Without this understanding, we would have missed the opening created when Black alderpersons broke with the mayor. The mayor of Chicago is a Black woman, but she represents the ruling class, not the Black bourgeoisie. This is because of the amount of money needed, and the political support of the Wall Street types and the biggest developers required to get elected mayor in Chicago.
4. The United Front strategy
a) The strategic alliance at the core of the united front.
We oriented to the working-class movement; and we developed an independent base in the multi-national working class, resulting from concentrations of FRSO comrades in SEIU and CTU. From these starting points, and in alliance with the Black liberation movement, we gained support from the most progressive wing of organized labor.
Of course, the vast majority of the mass work of CAARPR was in Black, Chicano/Latino, and Puerto Rican working-class neighborhoods.
Building the Strategic Alliance Through the Labor Movement
(This next section is taken from the FRSO pamphlet, Class Struggle on the Shop Floor: Strategy for a New Generation of Socialists in the United States)
In our efforts to build the strategic alliance from the labor side, we start with the principle that:
“…the working class gains its power through its numbers and its capacity for solidarity, giving it a strategic and material interest in supporting the fight against racism and national oppression.

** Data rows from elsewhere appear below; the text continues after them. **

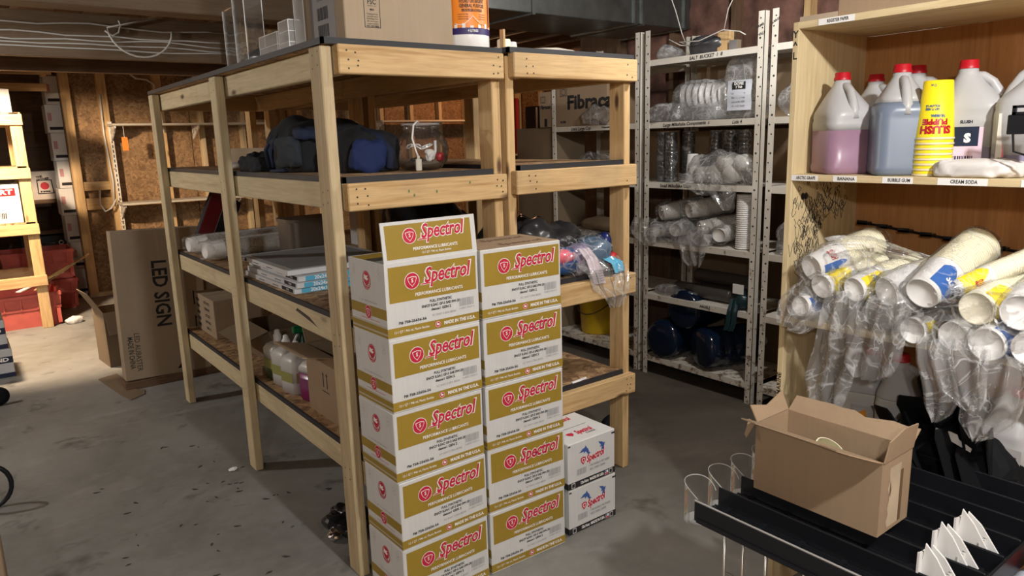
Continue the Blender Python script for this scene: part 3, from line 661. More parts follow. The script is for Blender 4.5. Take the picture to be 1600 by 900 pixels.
b.text('FSC', 0.022, FR(fx+0.029, 2.2346, fz+0.035), 0, 0.0004, width=0.03); b.text('www.fsc.org', 0.006, FR(fx+0.029, 2.2346, fz+0.023), 0, 0, width=0.03); b.text('MIX', 0.009, FR(fx+0.029, 2.2346, fz+0.011), 0, 0.0002)
for i, s in enumerate(['Packaging from', 'responsible sources', 'Emballage issu', 'de sources', 'responsables']): b.text(s, 0.0075, FR(fx+0.029, 2.2346, fz-0.002-0.0075*i), 0, 0, width=0.04)
b.text('FSC C019865', 0.008, FR(fx+0.029, 2.2346, fz-0.04), 0, 0.0002, width=0.044)
b.tube([(fx+0.017, 2.2346, fz+0.056), (fx+0.027, 2.2346, fz+0.052), (fx+0.035, 2.2346, fz+0.056), (fx+0.048, 2.2346, fz+0.074)], 0.0016, 4); b.disc(0.010, 0, FR(fx+0.036, 2.2346, fz+0.07), 10, r0=0.008)
part('printed_mark', b, INK, t, stuff=True)
b = MB(); b.rect(-2.50, zt+0.02, -2.30, zt+0.225, 0, LF(1.0646, 0, 0)); lb = part('grey_label', b, plain('grey_label', (0.17, 0.15, 0.14), 0.5), t)
b = MB()
for q, zz in ((0, zt+0.03), (1, zt+0.085)): b.barcode(0.085, 0.04, LF(1.0642, 2.44, zz), 0, 16, q)
for q in range(4): b.text('LOT 88%d  NET 12' % q, 0.012, LF(1.0642, 2.39, zt+0.15+q*0.018), 0, 0, width=0.09)
part('label_printing', b, INK, lb, stuff=True)
# detergent bottle
def rrect(wx, wy, r, z, cx=0, cy=0, n=5):
    P = []
    for qx, qy, a0 in ((1, 1, 0), (-1, 1, PI/2), (-1, -1, PI), (1, -1, 3*PI/2)):
        for i in range(n): a = a0+PI/2*i/(n-1); P.append((cx+qx*(wx/2-r)+r*math.cos(a), cy+qy*(wy/2-r)+r*math.sin(a), z))
    return P
bx, by = 1.597, 2.335
t = thing('detergent_bottle', 'large white detergent bottle with orange wrap label beside the big box', 'bottle', (bx, by, zt))
b = MB(); b.lathe([(0.083, 0), (0.088, 0.006), (0.088, 0.05), (0.087, 0.24), (0.07, 0.28), (0.03, 0.30), (0.03, 0.32)], 32, 0, TP(bx, by, zt), (True, True)); part('bottle', b, WHITE, t, True)
b = MB(); b.lathe([(0.0885, 0.052), (0.0885, 0.075)], 32, 0, TP(bx, by, zt)); part('purple_band', b, plain('purple_print', srgb(48, 34, 100), 0.5), t, True)
b = MB(); b.lathe([(0.0884, 0.075), (0.0876, 0.235)], 32, 0, TP(bx, by, zt)); ob = part('orange_label', b, ORANGEP, t, True)
def curved(b, s, size, z, a0, M0, R, width, bold=0.0003, shear=0.0):
    v, f = text_geo(s, size, bold, shear); xs = [p[0] for p in v]; k = width/(max(xs)-min(xs))
    b.add([(R*math.cos(a0+p[0]*k/R), R*math.sin(a0+p[0]*k/R), z+p[1]) for p in v], f, 0, M0)
def wrap(b, x0, z0, x1, z1, a0, M0, R, n=8): b.grid(lambda u, v: Vector((R*math.cos(a0+(x0+(x1-x0)*u)/R), R*math.sin(a0+(x0+(x1-x0)*u)/R), z0+(z1-z0)*v)), n, 1, 0, M0)
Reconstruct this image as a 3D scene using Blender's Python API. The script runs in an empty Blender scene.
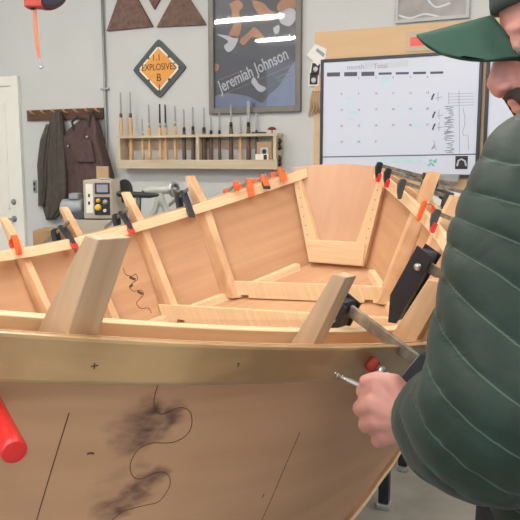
import bpy, bmesh, math, random
import numpy as np
from mathutils import Vector, Matrix, Euler

random.seed(7)
R = math.radians
SC = bpy.context.scene
COL = SC.collection

# ------------------------------------------------------------------ camera
CAM_Z = 1.55
FPX = 700.0
PITCH = math.atan(100.0 / FPX)
YAW = R(24.5)
WALL_Y = 5.2
cy, sy = math.cos(YAW), math.sin(YAW)
cp, sp = math.cos(PITCH), math.sin(PITCH)

cam_data = bpy.data.cameras.new('camera')
cam_data.sensor_width = 36.0
cam_data.lens = 36.0 * FPX / 520.0
cam_data.clip_start = 0.02
cam = bpy.data.objects.new('camera', cam_data)
COL.objects.link(cam)
cam.location = (0, 0, CAM_Z)
cam.rotation_euler = (math.pi / 2 - PITCH, 0, YAW)
SC.camera = cam

SC.view_settings.view_transform = 'Standard'
SC.view_settings.look = 'None'
SC.view_settings.gamma = 1.0
SC.view_settings.use_curve_mapping = False
SC.view_settings.exposure = 0.95


def W(x, y, z):
    """metres right of / ahead of / above the standing point -> world"""
    return Vector((x * cy - y * sy, x * sy + y * cy, z + CAM_Z))


def Wd(x, y, z):
    return Vector((x * cy - y * sy, x * sy + y * cy, z))


def ray(px, py):
    u = (px - 260) / FPX
    v = (260 - py) / FPX
    return (u, cp + v * sp, -sp + v * cp)


def at(px, py, Y):
    """world point seen at px,py and Y metres ahead"""
    r = ray(px, py)
    k = Y / r[1]
    return W(r[0] * k, Y, r[2] * k)


def wp(px, py, off=0.0):
    """point of the back wall (or a plane off metres before it)"""
    r = ray(px, py)
    d = Wd(*r)
    k = (WALL_Y - off) / d.y
    return Vector((d.x * k, WALL_Y - off, CAM_Z + d.z * k))


def wrect(x0, y0, x1, y1, off=0.0):
    my, mx = (y0 + y1) / 2, (x0 + x1) / 2
    return (wp(x0, my, off).x, wp(x1, my, off).x, wp(mx, y1, off).z, wp(mx, y0, off).z)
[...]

“We want to bring together anyone and everyone who has conflict with monopoly capitalism to overturn this system. It’s a big tent strategy, although some parts of this big tent are more essential than others. The U.S. has a large multinational working class, but it also has powerful movements of oppressed nationalities, like the Black liberation struggle, which have shaken the ruling class throughout history. Our big tent strategy for revolution in the U.S. must have a strategic alliance between these two movements as its core.
“In concrete terms, socialists in the labor movement need to take up fights against racist discrimination at work and organize coworkers to do the same. While this often takes the form of fighting a racist manager or work policy, it’s no secret that some white workers hold racist and chauvinistic attitudes. But unlike organizing on campus or in the community, labor is the one arena of struggle where the enemy chooses your mass base. We want principled unity among the working class. This doesn’t mean we should coddle backwards views among union members, like so many labor bureaucrats do. It means we commit to long-term struggle, rooted in practice and summation, against white chauvinism.
“Transforming our unions into class struggle organizations opens new possibilities too. Class struggle unions can help in forging this strategic alliance by supporting the fights against national oppression. Take for instance immigrants, especially those from Mexico and Central America, who make up a growing part of the labor movement. The right-wing capitalists who back racist anti-immigrant policies are the same who target the labor movement. We have a common enemy, making it important for the labor movement to take up the struggle for immigrant and refugee rights.”
To add a few additional points: we should promote the leadership of Black and Latino workers within our unions, and make direct connections to Black liberation organizations, like NAARPR, as SEIU and CTU have done in Chicago.
b) The broader united front principles of seeking to unite all forces against monopoly capitalism and national oppression.
CAARPR won support from the Black lives matter movement for community control of the police; then from the other national movements in which close allies already had a leadership role (Chicano/Latino, Arab and Filipino); then social movements starting with the peace, student, LGBTQ and environmental movements.